In an economy with over 6 million unemployed by official count, in which millions more are underemployed or working part-time or in temporary jobs, in which many millions of jobs are being deskilled by computerization and many millions eliminated, and in which wages have fallen to 1958 levels, where would these successful graduates go? What would they do?

If they had all graduated with As and Bs, they would have high expectations-expectations for satisfying jobs which would use their talents. Expectations for further education. Expectations about their right to participate in society and to have a real voice in its direction.

I think you can see that, for the people at the very top of this society, who have been instrumental in shipping jobs overseas and restructuring the workforce and downsizing the corporations and shifting the tax burden from the rich onto middle-class and working Americans-the class of people, in short, who have been planning and reaping the benefits of the restructuring of American society-for this class of people at the top, for the schools to succeed would be very dangerous indeed.

How much better that the schools not succeed, so that, when young people end up with a boring or low-paying or insecure job or no job at all, they say, "I have only myself to blame." How much better that they blame themselves instead of the economic system.

THE REASON THAT PUBLIC EDUCATION IS UNDER ATTACK IS THIS:

OUR YOUNG PEOPLE HAVE MORE TALENT AND INTELLIGENCE AND ABILITY THAN THE CORPORATE SYSTEM CAN EVER USE, AND HIGHER DREAMS AND ASPIRATIONS THAN IT CAN EVER FULFILL.

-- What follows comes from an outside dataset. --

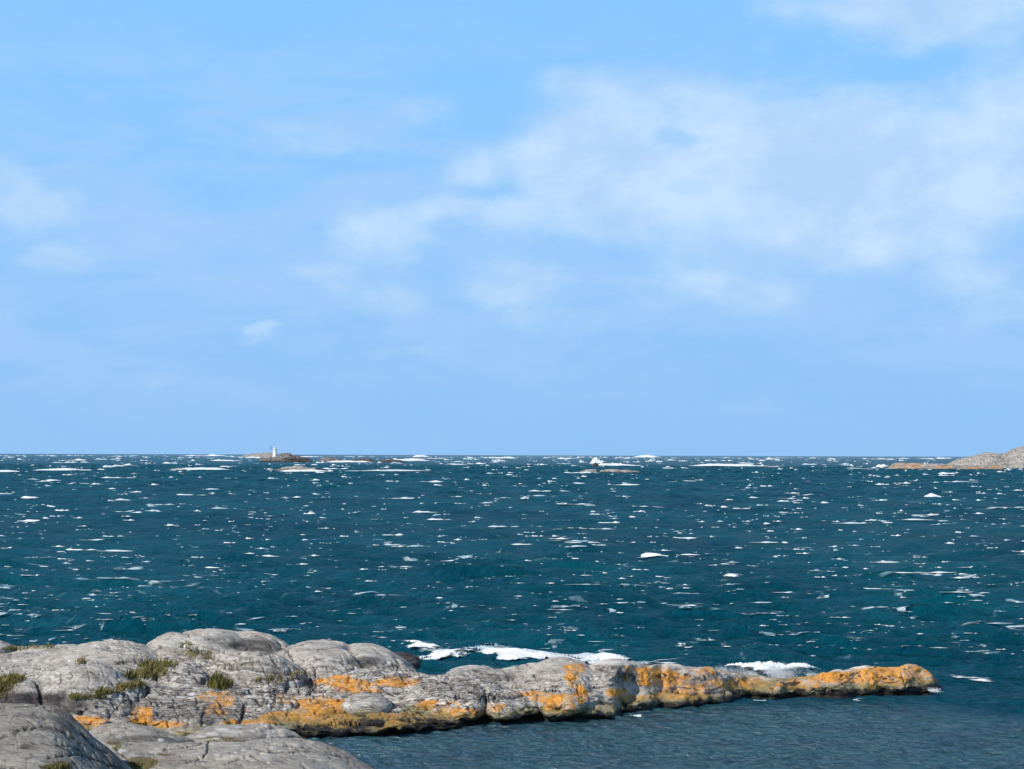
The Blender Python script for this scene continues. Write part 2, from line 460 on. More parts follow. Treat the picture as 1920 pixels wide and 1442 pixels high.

TO FORCE YOUNG PEOPLE TO ACCEPT LESS FULFILLING LIVES IN A MORE UNEQUAL, LESS DEMOCRATIC SOCIETY,
THE EXPECTATIONS AND SELF-CONFIDENCE OF MILLIONS OF THEM MUST BE DOWNSIZED AND THEIR SENSE OF THEMSELVES RESTRUCTURED TO FIT THE NEW CORPORATE ORDER, IN WHICH A RELATIVE FEW REAP THE REWARDS OF CORPORATE SUCCESS -- DEFINED IN TERMS OF HUGE SALARIES AND INCREDIBLE STOCK OPTIONS -- AND THE MANY LEAD DIMINISHED LIVES OF POVERTY AND INSECURITY.